Short problem
Write out the listing in full, matching it word for word.

Information supplied
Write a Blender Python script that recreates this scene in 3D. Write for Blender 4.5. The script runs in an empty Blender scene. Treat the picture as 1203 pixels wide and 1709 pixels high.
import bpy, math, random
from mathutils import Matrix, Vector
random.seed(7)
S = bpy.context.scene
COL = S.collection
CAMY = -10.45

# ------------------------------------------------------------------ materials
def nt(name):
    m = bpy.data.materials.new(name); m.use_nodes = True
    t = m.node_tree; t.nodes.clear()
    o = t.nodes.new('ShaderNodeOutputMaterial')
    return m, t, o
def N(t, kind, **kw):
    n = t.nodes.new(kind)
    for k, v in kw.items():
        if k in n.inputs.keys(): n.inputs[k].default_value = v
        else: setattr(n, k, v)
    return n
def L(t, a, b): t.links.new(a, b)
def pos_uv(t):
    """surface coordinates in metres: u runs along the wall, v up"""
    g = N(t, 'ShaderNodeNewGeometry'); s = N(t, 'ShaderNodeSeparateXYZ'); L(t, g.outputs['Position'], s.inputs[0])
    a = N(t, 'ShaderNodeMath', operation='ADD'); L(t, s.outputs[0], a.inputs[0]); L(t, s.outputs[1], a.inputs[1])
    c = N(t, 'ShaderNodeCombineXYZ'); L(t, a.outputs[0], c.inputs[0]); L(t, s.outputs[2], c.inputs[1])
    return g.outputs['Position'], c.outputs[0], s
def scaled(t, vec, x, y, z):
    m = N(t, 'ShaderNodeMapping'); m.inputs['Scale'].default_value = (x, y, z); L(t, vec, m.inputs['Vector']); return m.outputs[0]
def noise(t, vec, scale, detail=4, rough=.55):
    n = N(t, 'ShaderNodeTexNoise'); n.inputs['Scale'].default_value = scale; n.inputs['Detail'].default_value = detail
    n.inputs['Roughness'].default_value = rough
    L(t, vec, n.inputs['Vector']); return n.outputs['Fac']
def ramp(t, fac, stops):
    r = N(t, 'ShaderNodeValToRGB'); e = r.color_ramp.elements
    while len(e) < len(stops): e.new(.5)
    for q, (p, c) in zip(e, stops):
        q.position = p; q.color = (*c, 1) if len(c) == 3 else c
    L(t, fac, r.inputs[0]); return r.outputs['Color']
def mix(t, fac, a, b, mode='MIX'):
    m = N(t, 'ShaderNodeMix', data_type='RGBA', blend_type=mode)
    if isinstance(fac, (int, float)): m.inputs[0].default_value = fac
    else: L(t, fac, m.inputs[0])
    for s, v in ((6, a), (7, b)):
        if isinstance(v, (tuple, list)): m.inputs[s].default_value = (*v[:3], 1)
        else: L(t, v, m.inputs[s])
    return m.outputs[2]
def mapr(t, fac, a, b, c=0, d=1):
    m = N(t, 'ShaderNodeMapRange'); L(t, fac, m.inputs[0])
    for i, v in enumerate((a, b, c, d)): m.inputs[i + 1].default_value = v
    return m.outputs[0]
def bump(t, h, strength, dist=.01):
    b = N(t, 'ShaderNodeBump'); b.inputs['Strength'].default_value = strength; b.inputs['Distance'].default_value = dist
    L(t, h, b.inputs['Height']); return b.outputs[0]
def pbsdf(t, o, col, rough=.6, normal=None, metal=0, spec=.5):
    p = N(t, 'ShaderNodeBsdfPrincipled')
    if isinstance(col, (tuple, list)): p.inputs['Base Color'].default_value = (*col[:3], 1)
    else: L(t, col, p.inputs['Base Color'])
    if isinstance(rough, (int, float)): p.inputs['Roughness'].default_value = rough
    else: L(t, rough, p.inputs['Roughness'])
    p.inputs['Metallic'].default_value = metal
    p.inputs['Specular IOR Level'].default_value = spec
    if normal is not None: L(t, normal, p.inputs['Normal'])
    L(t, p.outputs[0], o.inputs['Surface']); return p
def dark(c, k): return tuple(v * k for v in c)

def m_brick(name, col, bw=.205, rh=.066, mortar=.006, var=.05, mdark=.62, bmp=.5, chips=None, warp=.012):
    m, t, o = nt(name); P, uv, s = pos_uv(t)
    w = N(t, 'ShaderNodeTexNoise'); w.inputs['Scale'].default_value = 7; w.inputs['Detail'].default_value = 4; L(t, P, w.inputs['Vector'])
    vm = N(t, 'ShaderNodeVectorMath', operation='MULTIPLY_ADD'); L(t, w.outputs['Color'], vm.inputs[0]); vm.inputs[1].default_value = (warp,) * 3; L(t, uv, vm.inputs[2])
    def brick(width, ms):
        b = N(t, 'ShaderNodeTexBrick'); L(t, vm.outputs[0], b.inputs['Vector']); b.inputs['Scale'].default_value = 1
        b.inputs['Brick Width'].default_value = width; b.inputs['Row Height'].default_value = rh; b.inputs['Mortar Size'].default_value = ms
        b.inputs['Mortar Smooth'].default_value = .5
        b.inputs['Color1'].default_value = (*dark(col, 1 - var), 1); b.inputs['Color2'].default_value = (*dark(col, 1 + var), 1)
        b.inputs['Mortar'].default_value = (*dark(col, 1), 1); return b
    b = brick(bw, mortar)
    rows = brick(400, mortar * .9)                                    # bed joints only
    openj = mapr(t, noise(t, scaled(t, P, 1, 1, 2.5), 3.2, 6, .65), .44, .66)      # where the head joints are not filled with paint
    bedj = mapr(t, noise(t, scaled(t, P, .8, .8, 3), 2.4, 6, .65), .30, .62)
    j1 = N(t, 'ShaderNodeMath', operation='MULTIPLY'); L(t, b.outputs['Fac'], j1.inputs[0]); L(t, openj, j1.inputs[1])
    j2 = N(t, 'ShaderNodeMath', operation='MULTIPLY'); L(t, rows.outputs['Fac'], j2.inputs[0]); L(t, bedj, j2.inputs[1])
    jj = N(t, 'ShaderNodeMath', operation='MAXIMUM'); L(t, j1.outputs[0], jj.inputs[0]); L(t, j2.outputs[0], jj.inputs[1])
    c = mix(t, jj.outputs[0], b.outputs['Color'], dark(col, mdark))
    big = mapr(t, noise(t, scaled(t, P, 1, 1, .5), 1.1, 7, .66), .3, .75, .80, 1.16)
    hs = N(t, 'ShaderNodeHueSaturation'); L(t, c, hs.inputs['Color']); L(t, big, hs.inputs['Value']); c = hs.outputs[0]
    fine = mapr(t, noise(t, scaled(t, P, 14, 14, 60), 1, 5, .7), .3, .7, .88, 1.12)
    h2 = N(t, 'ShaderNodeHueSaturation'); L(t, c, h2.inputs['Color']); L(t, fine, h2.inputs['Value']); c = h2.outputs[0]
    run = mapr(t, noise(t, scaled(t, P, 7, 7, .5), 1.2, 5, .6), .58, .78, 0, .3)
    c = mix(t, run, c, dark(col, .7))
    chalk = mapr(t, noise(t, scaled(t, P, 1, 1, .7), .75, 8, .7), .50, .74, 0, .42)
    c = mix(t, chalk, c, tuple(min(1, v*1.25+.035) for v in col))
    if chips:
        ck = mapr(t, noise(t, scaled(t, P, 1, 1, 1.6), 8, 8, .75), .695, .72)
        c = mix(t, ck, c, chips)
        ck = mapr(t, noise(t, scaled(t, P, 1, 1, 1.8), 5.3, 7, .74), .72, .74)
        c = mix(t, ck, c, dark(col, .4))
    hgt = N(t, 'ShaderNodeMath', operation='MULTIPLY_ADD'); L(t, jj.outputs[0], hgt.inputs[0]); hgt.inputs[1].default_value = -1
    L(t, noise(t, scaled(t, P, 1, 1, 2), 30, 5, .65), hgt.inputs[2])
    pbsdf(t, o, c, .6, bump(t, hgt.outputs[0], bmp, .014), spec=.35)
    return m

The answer
Write a Blender Python script that recreates this scene in 3D. Write for Blender 4.5. The script runs in an empty Blender scene. Treat the picture as 1203 pixels wide and 1709 pixels high.
import bpy, math, random
from mathutils import Matrix, Vector
random.seed(7)
S = bpy.context.scene
COL = S.collection
CAMY = -10.45

# ------------------------------------------------------------------ materials
def nt(name):
    m = bpy.data.materials.new(name); m.use_nodes = True
    t = m.node_tree; t.nodes.clear()
    o = t.nodes.new('ShaderNodeOutputMaterial')
    return m, t, o
def N(t, kind, **kw):
    n = t.nodes.new(kind)
    for k, v in kw.items():
        if k in n.inputs.keys(): n.inputs[k].default_value = v
        else: setattr(n, k, v)
    return n
def L(t, a, b): t.links.new(a, b)
def pos_uv(t):
    """surface coordinates in metres: u runs along the wall, v up"""
    g = N(t, 'ShaderNodeNewGeometry'); s = N(t, 'ShaderNodeSeparateXYZ'); L(t, g.outputs['Position'], s.inputs[0])
    a = N(t, 'ShaderNodeMath', operation='ADD'); L(t, s.outputs[0], a.inputs[0]); L(t, s.outputs[1], a.inputs[1])
    c = N(t, 'ShaderNodeCombineXYZ'); L(t, a.outputs[0], c.inputs[0]); L(t, s.outputs[2], c.inputs[1])
    return g.outputs['Position'], c.outputs[0], s
def scaled(t, vec, x, y, z):
    m = N(t, 'ShaderNodeMapping'); m.inputs['Scale'].default_value = (x, y, z); L(t, vec, m.inputs['Vector']); return m.outputs[0]
def noise(t, vec, scale, detail=4, rough=.55):
    n = N(t, 'ShaderNodeTexNoise'); n.inputs['Scale'].default_value = scale; n.inputs['Detail'].default_value = detail
    n.inputs['Roughness'].default_value = rough
    L(t, vec, n.inputs['Vector']); return n.outputs['Fac']
def ramp(t, fac, stops):
    r = N(t, 'ShaderNodeValToRGB'); e = r.color_ramp.elements
    while len(e) < len(stops): e.new(.5)
    for q, (p, c) in zip(e, stops):
        q.position = p; q.color = (*c, 1) if len(c) == 3 else c
    L(t, fac, r.inputs[0]); return r.outputs['Color']
def mix(t, fac, a, b, mode='MIX'):
    m = N(t, 'ShaderNodeMix', data_type='RGBA', blend_type=mode)
    if isinstance(fac, (int, float)): m.inputs[0].default_value = fac
    else: L(t, fac, m.inputs[0])
    for s, v in ((6, a), (7, b)):
        if isinstance(v, (tuple, list)): m.inputs[s].default_value = (*v[:3], 1)
        else: L(t, v, m.inputs[s])
    return m.outputs[2]
def mapr(t, fac, a, b, c=0, d=1):
    m = N(t, 'ShaderNodeMapRange'); L(t, fac, m.inputs[0])
    for i, v in enumerate((a, b, c, d)): m.inputs[i + 1].default_value = v
    return m.outputs[0]
def bump(t, h, strength, dist=.01):
    b = N(t, 'ShaderNodeBump'); b.inputs['Strength'].default_value = strength; b.inputs['Distance'].default_value = dist
    L(t, h, b.inputs['Height']); return b.outputs[0]
def pbsdf(t, o, col, rough=.6, normal=None, metal=0, spec=.5):
    p = N(t, 'ShaderNodeBsdfPrincipled')
    if isinstance(col, (tuple, list)): p.inputs['Base Color'].default_value = (*col[:3], 1)
    else: L(t, col, p.inputs['Base Color'])
    if isinstance(rough, (int, float)): p.inputs['Roughness'].default_value = rough
    else: L(t, rough, p.inputs['Roughness'])
    p.inputs['Metallic'].default_value = metal
    p.inputs['Specular IOR Level'].default_value = spec
    if normal is not None: L(t, normal, p.inputs['Normal'])
    L(t, p.outputs[0], o.inputs['Surface']); return p
def dark(c, k): return tuple(v * k for v in c)

def m_brick(name, col, bw=.205, rh=.066, mortar=.006, var=.05, mdark=.62, bmp=.5, chips=None, warp=.012):
    m, t, o = nt(name); P, uv, s = pos_uv(t)
    w = N(t, 'ShaderNodeTexNoise'); w.inputs['Scale'].default_value = 7; w.inputs['Detail'].default_value = 4; L(t, P, w.inputs['Vector'])
    vm = N(t, 'ShaderNodeVectorMath', operation='MULTIPLY_ADD'); L(t, w.outputs['Color'], vm.inputs[0]); vm.inputs[1].default_value = (warp,) * 3; L(t, uv, vm.inputs[2])
    def brick(width, ms):
        b = N(t, 'ShaderNodeTexBrick'); L(t, vm.outputs[0], b.inputs['Vector']); b.inputs['Scale'].default_value = 1
        b.inputs['Brick Width'].default_value = width; b.inputs['Row Height'].default_value = rh; b.inputs['Mortar Size'].default_value = ms
        b.inputs['Mortar Smooth'].default_value = .5
        b.inputs['Color1'].default_value = (*dark(col, 1 - var), 1); b.inputs['Color2'].default_value = (*dark(col, 1 + var), 1)
        b.inputs['Mortar'].default_value = (*dark(col, 1), 1); return b
    b = brick(bw, mortar)
    rows = brick(400, mortar * .9)                                    # bed joints only
    openj = mapr(t, noise(t, scaled(t, P, 1, 1, 2.5), 3.2, 6, .65), .44, .66)      # where the head joints are not filled with paint
    bedj = mapr(t, noise(t, scaled(t, P, .8, .8, 3), 2.4, 6, .65), .30, .62)
    j1 = N(t, 'ShaderNodeMath', operation='MULTIPLY'); L(t, b.outputs['Fac'], j1.inputs[0]); L(t, openj, j1.inputs[1])
    j2 = N(t, 'ShaderNodeMath', operation='MULTIPLY'); L(t, rows.outputs['Fac'], j2.inputs[0]); L(t, bedj, j2.inputs[1])
    jj = N(t, 'ShaderNodeMath', operation='MAXIMUM'); L(t, j1.outputs[0], jj.inputs[0]); L(t, j2.outputs[0], jj.inputs[1])
    c = mix(t, jj.outputs[0], b.outputs['Color'], dark(col, mdark))
    big = mapr(t, noise(t, scaled(t, P, 1, 1, .5), 1.1, 7, .66), .3, .75, .80, 1.16)
    hs = N(t, 'ShaderNodeHueSaturation'); L(t, c, hs.inputs['Color']); L(t, big, hs.inputs['Value']); c = hs.outputs[0]
    fine = mapr(t, noise(t, scaled(t, P, 14, 14, 60), 1, 5, .7), .3, .7, .88, 1.12)
    h2 = N(t, 'ShaderNodeHueSaturation'); L(t, c, h2.inputs['Color']); L(t, fine, h2.inputs['Value']); c = h2.outputs[0]
    run = mapr(t, noise(t, scaled(t, P, 7, 7, .5), 1.2, 5, .6), .58, .78, 0, .3)
    c = mix(t, run, c, dark(col, .7))
    chalk = mapr(t, noise(t, scaled(t, P, 1, 1, .7), .75, 8, .7), .50, .74, 0, .42)
    c = mix(t, chalk, c, tuple(min(1, v*1.25+.035) for v in col))
    if chips:
        ck = mapr(t, noise(t, scaled(t, P, 1, 1, 1.6), 8, 8, .75), .695, .72)
        c = mix(t, ck, c, chips)
        ck = mapr(t, noise(t, scaled(t, P, 1, 1, 1.8), 5.3, 7, .74), .72, .74)
        c = mix(t, ck, c, dark(col, .4))
    hgt = N(t, 'ShaderNodeMath', operation='MULTIPLY_ADD'); L(t, jj.outputs[0], hgt.inputs[0]); hgt.inputs[1].default_value = -1
    L(t, noise(t, scaled(t, P, 1, 1, 2), 30, 5, .65), hgt.inputs[2])
    pbsdf(t, o, c, .6, bump(t, hgt.outputs[0], bmp, .014), spec=.35)
    return m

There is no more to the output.